Mckinney and Braunginn see a sharp generational split between young activists and their older counterparts. Elders who preached that acting respectably would bring about change were wrong, Braunginn declared.

“To hell with respectability politics. We don’t care about that,” he said. “We don’t care about having our pants up. It’s about the humanization of black people and making sure that goes forward.”

That left the panel at a momentary loss for words.

Then Kantrowitz jumped in: “Go, go, go!”

Eric Upchurch, a 2010 graduate and coalition member, asked the panel what real change would look like.

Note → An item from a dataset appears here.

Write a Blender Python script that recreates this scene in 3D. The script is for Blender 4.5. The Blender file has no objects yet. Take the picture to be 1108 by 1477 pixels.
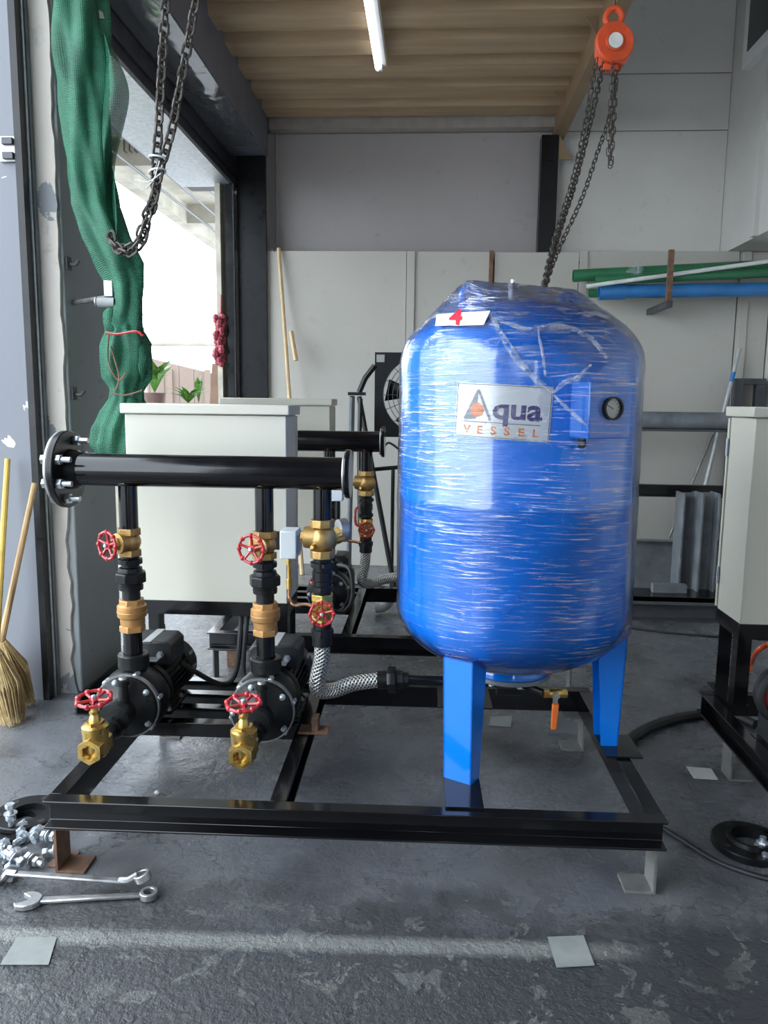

Demilitarize the police, Lindsay said. “Abolish juvenile incarceration, period,” Kantrowitz offered. Stop locking so many people up for so long for nonviolent offenses, Jones said  — noting that’s an area where activists could perhaps find common ground with conservatives. “It costs a heck of a lot of money to keep these people in prison.”

And while America has a long history of violence against minorities, it also has a history of resistance to that violence based on common ideals of equality and the right to due process, Jones said.

“These are the issues that people are rallying around trying to uphold … if we’re looking to a solution to this problem this is where we can turn.”